In Berg we noted with approval the case of Santor v. A & M Karagheusian, Inc., 44 N.J. 52, 207 A.2d 305, 16 A.L.R.3d 670 (1965), a case which respondent urges as a parallel to the instant action. The analogy falls short. In Santor, the court held the absence of the retailer in a consumer suit would prove no bar, where the retailer had relocated to a distant state, leaving only the distributor and manufacturer available for suit. Here the plaintiff apparently chose not to sue the intermediary Seltveit, and the court dismissed the case against the distributor for lack of privity. We decline to apply the reasoning of Santor to the instant case. Accordingly, privity is necessary to the suit between respondent and petitioner.

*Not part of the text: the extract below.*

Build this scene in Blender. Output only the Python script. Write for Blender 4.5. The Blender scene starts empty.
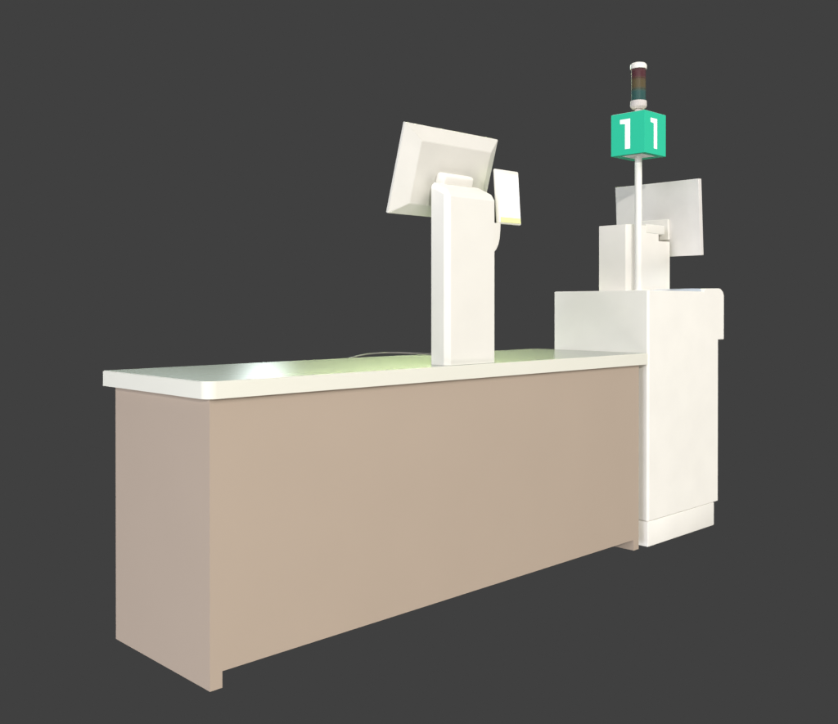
import bpy, bmesh, math
from mathutils import Vector, Matrix

S = bpy.context.scene
COL = S.collection
PI = math.pi

# ------------------------------------------------------------------ materials
def srgb(r, g, b):
    def f(c):
        c /= 255.0
        return c / 12.92 if c <= 0.04045 else ((c + 0.055) / 1.055) ** 2.4
    return (f(r), f(g), f(b), 1.0)

def material(name, col, rough=0.5, var=0.03, scale=6.0, bump=0.0, spec=0.5, alpha=1.0,
             emit=None, estr=0.0, metallic=0.0, bump_scale=400.0, rvar=0.0):
    m = bpy.data.materials.new(name); m.use_nodes = True
    nt = m.node_tree; N = nt.nodes; L = nt.links
    b = N['Principled BSDF']
    tc = N.new('ShaderNodeTexCoord')
    nz = N.new('ShaderNodeTexNoise'); nz.inputs['Scale'].default_value = scale
    nz.inputs['Detail'].default_value = 4.0
    L.new(tc.outputs['Object'], nz.inputs['Vector'])
    rp = N.new('ShaderNodeValToRGB')
    rp.color_ramp.elements[0].position = 0.3; rp.color_ramp.elements[1].position = 0.7
    rp.color_ramp.elements[0].color = tuple(c * (1 - var) for c in col[:3]) + (1,)
    rp.color_ramp.elements[1].color = tuple(min(1, c * (1 + var)) for c in col[:3]) + (1,)
    L.new(nz.outputs['Fac'], rp.inputs['Fac'])
    L.new(rp.outputs['Color'], b.inputs['Base Color'])
    b.inputs['Roughness'].default_value = rough
    b.inputs['Specular IOR Level'].default_value = spec
    b.inputs['Metallic'].default_value = metallic
    if rvar > 0:
        mr = N.new('ShaderNodeMapRange')
        mr.inputs['To Min'].default_value = rough - rvar; mr.inputs['To Max'].default_value = rough + rvar
        L.new(nz.outputs['Fac'], mr.inputs['Value']); L.new(mr.outputs['Result'], b.inputs['Roughness'])
    if bump > 0:
        n2 = N.new('ShaderNodeTexNoise'); n2.inputs['Scale'].default_value = bump_scale
        L.new(tc.outputs['Object'], n2.inputs['Vector'])
        bp = N.new('ShaderNodeBump'); bp.inputs['Strength'].default_value = bump
        bp.inputs['Distance'].default_value = 0.001
        L.new(n2.outputs['Fac'], bp.inputs['Height']); L.new(bp.outputs['Normal'], b.inputs['Normal'])
    if emit:
        b.inputs['Emission Color'].default_value = emit
        b.inputs['Emission Strength'].default_value = estr
    b.inputs['Alpha'].default_value = alpha
    return m

M = {}
M['white'] = material('white_plastic', (0.765, 0.755, 0.70, 1), 0.5, 0.018, 7.0, 0.03, 0.4)
M['white_paint'] = material('white_powder_coat', (0.85, 0.84, 0.785, 1), 0.55, 0.022, 7.0, 0.05, 0.4)
M['warm_white'] = material('warm_white_plastic', (0.82, 0.80, 0.745, 1), 0.5, 0.02, 8.0, 0.03, 0.4)
M['monitor'] = material('ivory_monitor_shell', (0.66, 0.648, 0.598, 1), 0.5, 0.03, 9.0, 0.03, 0.35)
M['panel'] = material('pale_grey_screen_shell', (0.70, 0.68, 0.65, 1), 0.55, 0.04, 9.0, 0.03, 0.4)
M['laminate'] = material('beige_laminate', (0.421, 0.345, 0.276, 1), 0.55, 0.012, 3.0, 0.06, 0.25)
M['edge'] = material('ivory_edge_band', (0.735, 0.735, 0.65, 1), 0.45, 0.012, 4.0, 0.02, 0.4)
def worktop_material():
    m = bpy.data.materials.new('polished_sage_worktop'); m.use_nodes = True
    nt = m.node_tree; N = nt.nodes; K = nt.links
    N.remove(N['Principled BSDF'])
    tc = N.new('ShaderNodeTexCoord'); nz = N.new('ShaderNodeTexNoise'); nz.inputs['Scale'].default_value = 3.0
    nz.inputs['Detail'].default_value = 5.0
    K.new(tc.outputs['Object'], nz.inputs['Vector'])
    rp = N.new('ShaderNodeValToRGB'); rp.color_ramp.elements[0].position = 0.3; rp.color_ramp.elements[1].position = 0.7
    rp.color_ramp.elements[0].color = (0.49, 0.53, 0.46, 1); rp.color_ramp.elements[1].color = (0.50, 0.54, 0.47, 1)
    K.new(nz.outputs['Fac'], rp.inputs['Fac'])
    df = N.new('ShaderNodeBsdfDiffuse'); K.new(rp.outputs['Color'], df.inputs['Color'])
    gl = N.new('ShaderNodeBsdfGlossy'); gl.distribution = 'BECKMANN'; gl.inputs['Roughness'].default_value = 0.255
    fr = N.new('ShaderNodeFresnel'); fr.inputs['IOR'].default_value = 1.40
    mx = N.new('ShaderNodeMixShader')
    K.new(fr.outputs['Fac'], mx.inputs[0]); K.new(df.outputs[0], mx.inputs[1]); K.new(gl.outputs[0], mx.inputs[2])
    K.new(mx.outputs[0], N['Material Output'].inputs['Surface'])
    return m
M['top'] = worktop_material()
M['black'] = material('black_plastic', (0.012, 0.012, 0.013, 1), 0.45, 0.1, 20.0, 0.05)
def lens_material(name, low, mid, high):
    m = bpy.data.materials.new(name); m.use_nodes = True
    nt = m.node_tree; N = nt.nodes; K = nt.links; b = N['Principled BSDF']
    tc = N.new('ShaderNodeTexCoord'); sp = N.new('ShaderNodeSeparateXYZ'); rp = N.new('ShaderNodeValToRGB')
    K.new(tc.outputs['Generated'], sp.inputs[0]); K.new(sp.outputs['Z'], rp.inputs['Fac'])
    e = rp.color_ramp.elements
    e[0].position = 0.0; e[0].color = low + (1,); e[1].position = 1.0; e[1].color = high + (1,)
    for p in (0.22, 0.78):
        q = e.new(p); q.color = mid + (1,)
    K.new(rp.outputs['Color'], b.inputs['Base Color'])
    b.inputs['Roughness'].default_value = 0.4; b.inputs['Specular IOR Level'].default_value = 0.05
    b.inputs['Alpha'].default_value = 0.80
    return m
M['screen'] = material('dark_screen_glass', (0.01, 0.011, 0.014, 1), 0.08, 0.05, 5.0)
M['green'] = material('green_sign_acrylic', (0.020, 0.31, 0.185, 1), 0.6, 0.012, 10.0, 0.0, 0.03, emit=(0.016, 0.27, 0.17, 1), estr=1.0)
M['green_rim'] = material('green_sign_rim', (0.012, 0.30, 0.17, 1), 0.5, 0.02, 10.0, 0.0, 0.1)
M['collar'] = material('pinkish_white_collar', (0.60, 0.565, 0.535, 1), 0.55, 0.02, 20.0, 0.0, 0.2)
M['under'] = material('grey_sign_base', (0.52, 0.56, 0.53, 1), 0.5, 0.02, 10.0)
M['numeral'] = material('white_vinyl_numeral', (0.85, 0.85, 0.84, 1), 0.5, 0.01, 10.0, emit=(1, 1, 1, 1), estr=0.3)
M['lit'] = material('lit_white_display', (0.85, 0.85, 0.85, 1), 0.35, 0.01, 10.0, emit=(1, 1, 1, 1), estr=0.45)
M['yellow'] = material('pale_yellow_display_bar', (0.70, 0.72, 0.30, 1), 0.4, 0.10, 45.0, emit=(0.95, 1.0, 0.5, 1), estr=0.2)
M['blue_glass'] = material('blue_grey_scanner_glass', (0.56, 0.63, 0.72, 1), 0.2, 0.02, 6.0)
M['cable'] = material('grey_cable_sheath', (0.19, 0.17, 0.168, 1), 0.5, 0.03, 30.0)
M['metal'] = material('brushed_steel', (0.35, 0.34, 0.33, 1), 0.5, 0.04, 40.0, metallic=0.0)
M['red_lens'] = lens_material('smoked_red_lens', (0.108, 0.0655, 0.0465), (0.098, 0.037, 0.043), (0.098, 0.037, 0.043))
M['amber_lens'] = lens_material('smoked_amber_lens', (0.079, 0.0995, 0.074), (0.118, 0.094, 0.05), (0.108, 0.0655, 0.0465))
M['teal_lens'] = lens_material('smoked_teal_lens', (0.04, 0.105, 0.098), (0.04, 0.105, 0.098), (0.079, 0.0995, 0.074))

# ------------------------------------------------------------------ mesh helpers (coordinates are world, metres)
def empty(name, loc, label, cat, group=None):
    o = bpy.data.objects.new(name, None); COL.objects.link(o)
    o.location = loc; o.empty_display_size = 0.1
    o['label'] = label; o['category'] = cat
    if group: o['group'] = group
    return o

def wloc(o):
    v = Vector(o.location)
    return v + wloc(o.parent) if o.parent else v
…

The judgment of the Court of Appeals is reversed, and the case is remanded to the trial court for additional findings regarding the running of the statute of limitations, and for a determination, in light of the evidence, as to the existence of a privity relationship between the parties.

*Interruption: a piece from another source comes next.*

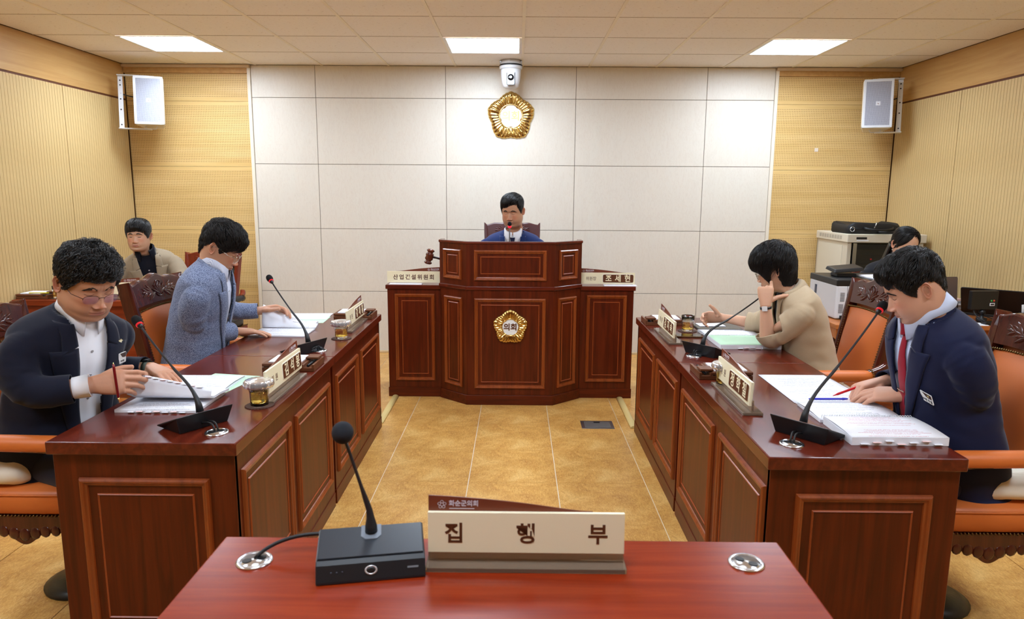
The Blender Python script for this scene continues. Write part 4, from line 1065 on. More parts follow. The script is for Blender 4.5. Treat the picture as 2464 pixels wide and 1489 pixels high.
for k in range(8):
    MB().box(.020, -.0015, .052 + k * .0075, .050, .001, .0555 + k * .0075).build('vent', mat('vent_grey', (90, 92, 98), .6), t)
    MB().box(.026, -.0015, .128 + k * .0075, .054, .001, .1315 + k * .0075).build('vent', mat('vent_grey', (90, 92, 98), .6), t)
MB().box(.068, -.0012, .012, .070, .001, .232).build('seam', mat('seam_dark', (60, 60, 66), .6), t)
MB().box(.03, -.014, .014, .052, .0, .036).build('power_plug', M_black, t, .002, 1)
MB().tube(bez((.052, -.010, .022), (.075, -.015, .02), (.09, -.01, .004), (.13, -.01, .004), 8), .003, 6).build('power_cord', M_cable, t)
MB().box(.04, .10, .010, .06, .36, .016).build('foot_rail', M_offwhite, t)
t = thing('document_camera', 'black flat device with raised tilted plate on the printer', 'device', (2.20, 4.70, .980), .0)
MB().box(-.07, -.05, 0, .06, .05, .022).build('base', M_black, t, .004, 2)
MB().add([(-.10, -.075, .026), (.10, -.075, .042), (.10, .075, .056), (-.10, .075, .040), (-.092, -.067, .050), (.092, -.067, .066), (.092, .067, .078), (-.092, .067, .062)], [(0, 3, 2, 1), (4, 5, 6, 7), (0, 1, 5, 4), (1, 2, 6, 5), (2, 3, 7, 6), (3, 0, 4, 7)]).build('plate', M_black, t, .006, 2)
o = MB().box(-.11, -.10, 0, .11, .10, .010).build('paper_stack', M_paper, None, .002, 1, loc=(2.40, 4.62, .980), rot=(0, 0, .12)); tag(o, 'white papers lying on the black printer top', 'paper')
# rack cabinet
t = thing('rack_cabinet', 'beige equipment rack cabinet with dark glass door in the right corner', 'cabinet', (2.73, 5.82, 0), -.02)
rw, rd, rh = .62, .62, 1.20
M_rack = mat('rack_beige', (200, 190, 170), .45)
bk = MB(); bk.box(0, 0, 0, .035, rd, rh - .07).box(rw - .035, 0, 0, rw, rd, rh - .07).box(0, rd - .02, 0, rw, rd, rh - .07).box(0, 0, 0, rw, rd, .06)
bk.build('shell', M_rack, t, .003, 1)
MB().box(-.012, -.02, rh - .07, rw + .012, rd, rh).build('top_cap', mat('rack_top', (210, 201, 182), .4), t, .006, 2)
MB().box(-.004, .09, .08, .0, rd - .05, rh - .10).build('side_panel', mat('rack_side', (206, 198, 178), .5), t)
for k in range(9): MB().box(-.0135, .09 + k * .052, rh - .048, -.011, .128 + k * .052, rh - .018).build('vent', mat('vent_shadow', (170, 162, 146), .6), t)
MB().box(.045, -.008, .06, .075, .0, rh - .075).build('door_post', M_steel, t); MB().box(.075, .015, .06, rw - .05, .02, rh - .075).build('inner_back', M_blackgloss, t)
dr = MB().box(.075, -.008, .07, rw - .05, -.002, rh - .085).build('door_glass', mat('smoked_glass', (90, 94, 96), .04, trans=.9), t)
MB().box(.075, -.010, rh - .125, rw - .05, -.001, rh - .085).build('door_rail', M_black, t)
MB().box(.06, -.0215, rh - .042, .145, -.0195, rh - .024).build('badge', M_black, t); MB().box(.063, -.022, rh - .056, .16, -.0205, rh - .046).build('label_strip', M_paper, t)
u = MB().box(.08, .012, rh - .24, rw - .055, .0155, rh - .17).build('amplifier', mat('amp_front', (30, 31, 34), .4), t)
MB().box(.20, .0085, rh - .213, .212, .012, rh - .201).build('power_light', mat('red_light', (220, 20, 30), .3, emit=(255, 20, 30), estr=3), u)
MB().box(.08, .010, rh - .262, rw - .055, .0152, rh - .256).build('shelf', M_steel, t)
for k in range(5):
    x = .11 + k * .035; MB().tube(bez((x, .012, .62), (x - .02, -.006 + .012, .80 - .01 * k), (x + .05, .012, .82 - .01 * k), (x + .04 + .01 * k, .013, .64), 12), .006, 8).build('cable', M_cable, t)
    MB().lathe([(.009, 0), (.009, .05)], 10, (x + .04 + .01 * k, .008, .60)).build('plug', M_chrome, t)
t = thing('briefcase', 'black document bag lying on top of the rack cabinet', 'bag', (2.96, 6.02, rh), .04)
n = 44; rings = []
for zz, s in ((.0, .96), (.012, 1.0), (.04, 1.0), (.066, .99), (.080, .95), (.084, .88)):
    ring = []
    for k in range(n):
        a = 2 * PI * k / n; c, s2 = math.cos(a), math.sin(a)
        ring.append((.228 * s * math.copysign(abs(c) ** .25, c), .17 * s * math.copysign(abs(s2) ** .25, s2), zz + (.012 * math.sin(3 * a + 1) if zz > .05 else 0)))
    rings.append(ring)
MB().loft(rings).build('body', mat('bag_black', (20, 20, 22), .6), t)
MB().tube([(.228 * c, -.168, .045) for c in (-.97, -.5, 0, .5, .97)], .004, 6).build('zip', M_black, t)
MB().tube(bez((-.10, -.172, .05), (-.08, -.25, .03), (.10, -.25, .03), (.14, -.172, .05), 14), .009, 8).build('handle', mat('strap_black', (26, 26, 28), .45), t)
MB().tube(bez((.02, -.176, .02), (.06, -.23, .01), (.20, -.23, .012), (.24, -.17, .04), 12), .010, 8).build('handle', mat('strap_black', (26, 26, 28), .45), t)
MB().tube([(-.02, -.18, .05), (-.01, -.185, .075), (0, -.18, .10)], .004, 8).build('clasp', M_chrome, t)
MB().lathe([(.018, 0), (.022, .003), (.018, .006)], 18, (-.20, -.176, .04), ax=Matrix.Rotation(PI / 2, 3, 'X'), cap=False).build('ring', M_chrome, t)
# laptops, field monitor and small things
def laptop(label, x, y, rz, col, lean, w=.34, d=.235, stick=(0, 0)):
    t = thing('laptop', label, 'laptop', (x, y, .72), rz, 'open laptops on the work table')
    MB().prism(rrect(w, d, .012, cy=d / 2), .0, .016).build('base', mat('laptop_base', (28, 28, 31), .4), t, .002, 1)
    MB().prism(rrect(w - .04, d * .5, .004, cy=d * .38), .016, .0168).build('keyboard', M_black, t)
    M = Matrix.Translation((0, .004, .016)) @ Matrix.Rotation(PI / 2 + lean, 4, 'X')     # lid back faces -y
    lo = MB().prism(rrect(w, d, .012, cy=d / 2), -.008, .0, M).build('lid', col, t, .0015, 1)
    MB().prism(rrect(w - .02, d - .02, .004, cy=d / 2), -.0088, -.008, M).build('screen', M_screen, lo)
    nn = 30; MB().prism([(stick[0] + .042 * math.cos(2 * PI * k / nn), stick[1] + .030 * math.sin(2 * PI * k / nn)) for k in range(nn)], .0, .0006, M).build('sticker', M_yellow, lo)
    MB().prism(rrect(.05, .012, .002, cx=stick[0], cy=stick[1]), .0006, .001, M).build('sticker_band', mat('sticker_white', (230, 232, 220), .5), lo)
    return t
laptop('grey-brown open laptop partly behind the man wearing a red tie', 2.77, 4.62, .12, mat('laptop_grey', (104, 92, 90), .35, .5), -.10, .36, .25, (-.06, .11))
laptop('black open laptop at the right wall, half behind the field monitor', 3.17, 4.62, -.68, mat('laptop_black', (24, 24, 26), .4), .70, .36, .24, (-.03, .13))
t = thing('field_monitor', 'small black field monitor on a ball mount above the work table', 'monitor', (2.965, 4.42, .72), .10)
MB().box(-.09, -.012, .085, .09, .018, .205).build('housing', M_black, t, .003, 2)
MB().box(-.082, .018, .093, .082, .0195, .197).build('screen', M_screen, t)
MB().box(.035, -.0135, .110, .068, -.012, .128).build('barcode', M_paper, t)
MB().box(.040, -.0142, .114, .064, -.0132, .124).build('barcode_lines', M_blackink, t)
for k, c in enumerate(((60, 170, 70), (214, 74, 40))): MB().lathe([(.006, 0), (.006, .0015), (0, .0015)], 14, (.045 + .017 * k, -.012, .142), ax=Matrix.Rotation(PI / 2, 3, 'X'), cap=False).build('sticker', mat('dot_%d' % k, c, .5), t)
MB().lathe([(.03, 0), (.03, .03), (.012, .036), (.012, .055), (.02, .06), (.02, .075), (.008, .086)], 18).build('ball_mount', M_black, t)
MB().tube(bez((-.06, .0, .085), (-.06, 0, .05), (-.05, -.06, .02), (.02, -.10, .004), 12), .005, 8).build('cable', M_cable, t)
MB().tube(bez((-.045, .0, .085), (-.04, .03, .05), (.08, .03, .03), (.12, -.08, .004), 12), .003, 8).build('cable', M_cable, t)
o = MB().box(-.04, -.04, 0, .04, .04, .075).build('power_adapter', M_black, None, .004, 2, loc=(2.985, 4.80, .72)); tag(o, 'black power block between the two laptops', 'adapter')
for k, (x, y, lab) in enumerate(((3.02, 4.93, 'stack of white booklets behind the laptops'), (2.74, 4.33, 'white sheet at the front edge of the work table'))):
    if k == 0:
        tt = thing('booklet_stack', lab, 'booklets', (x, y, .72), .2)
        for q in range(6): MB().box(-.10, -.07, q * .014, .10, .07, q * .014 + .012).build('booklet', [M_paper, mat('grey_cover', (150, 150, 156), .5), mat('pink_cover', (214, 180, 170), .6)][q % 3], tt, 0, 1, loc=(random.uniform(-.01, .01), random.uniform(-.01, .01), 0))
    else: tag(MB().box(-.12, -.03, 0, .10, .06, .004).build('paper_sheet', M_paper, None, loc=(2.84, 4.335, .72)), lab, 'paper')
o = MB().box(-.11, -.02, 0, .11, .03, .022).build('power_strip', M_black, None, .004, 2, loc=(3.04, 4.34, .72)); tag(o, 'black power strip in front of the field monitor', 'power strip')
tt = thing('pen_cup', 'small clear cup of white pens near the right edge', 'pen cup', (3.22, 4.40, .72))
MB().lathe([(.028, 0), (.032, .07)], 16).build('cup', M_black, tt)
for k in range(4): MB().tube([(.006 * k - .01, 0, .02), (.012 * k - .02, .006 * (k % 2), .12)], .004, 6).build('pen', M_white, tt)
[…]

Stafford, Wright, Brachtenbach, Horowitz, and Dolliver, JJ., concur.
For the purposes of this discussion we assume Jet Aeration's liability to arise from breach of a written contract. However we note that if the action were in tort, or liability to arise from breach of an implied contract warranty, the applicable period of limitations would be 3 years, as provided in RCW 4.16.080(2) and (3). Analysis of the facts of the case under this provision would then need to be undertaken.
It may be advanced that the case against Tidrington was dismissed because he was acting solely as an agent for Jet Aeration, and was therefore not liable while his principal was. However, the record reflects no showing of such a strict agency relationship in Tidrington's role as "distributor" for the company's product. Nor do the findings clearly suggest adoption of such a theory by the trial court.